Bei der HRE kann man noch argumentieren, sie sei "systemrelevant". In der Autobranche geht es "nur" um Tausende Arbeitsplätze. Darf der Staat Opel unter die Arme greifen?

Otremba: Der Fall Opel ist noch in der Prüfungsphase. Grundsätzlich darf der Staat Konkurse nicht verhindern. Andererseits sehen wir natürlich auch, dass Industriestrukturen, die einmal abgestorben sind, nicht automatisch wieder neu wachsen. Wenn man jetzt gesunde und zukunftsträchtige Unternehmen vorübergehend durch die Krise rettet, kann das Sinn machen, muss aber im Einzelfall scharfen Prüfungskriterien unterliegen.

Die Marke mit dem Blitz ist seit Jahrzehnten eng verzahnt mit der Konzernmutter GM. Vor allem aber ist Opel nicht im Besitz der Patente. Kann der Staat Opel überhaupt retten?

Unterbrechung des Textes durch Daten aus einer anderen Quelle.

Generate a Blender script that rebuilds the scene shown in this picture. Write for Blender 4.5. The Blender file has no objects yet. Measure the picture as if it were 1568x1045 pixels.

Otremba: Im Moment wird noch darüber verhandelt, wie der Gesamtkomplex Opel/GM überhaupt zu behandeln ist. Dabei warten wir natürlich auch auf Entscheidungen in den USA. Die Abkopplung ist in der Tat eins der schwierigsten Probleme. Und davon wird es letztlich auch abhängen, ob man Opel in die Zukunft retten kann. Eine Trennung würde nur Sinn machen, wenn es Investoren gäbe, die Opel langfristig überlebensfähig machen. Allein ist das der Konzern aufgrund seiner Größenordung wohl nicht. Entweder bleibt Opel in einem gewissen Verbund mit einem sanierten GM-Konzern oder es findet sich ein Dritter, der in die Standorte in Deutschland und Europa investieren möchte.

Daimler soll an Eisenach interessiert sein. Stimmt das?

Otremba: Es gibt sicher Interessenten für einzelne Opel-Standorte, aber wenn man jetzt über einzelne Werke redet, gibt man das Gesamtkonzept Opel schon auf.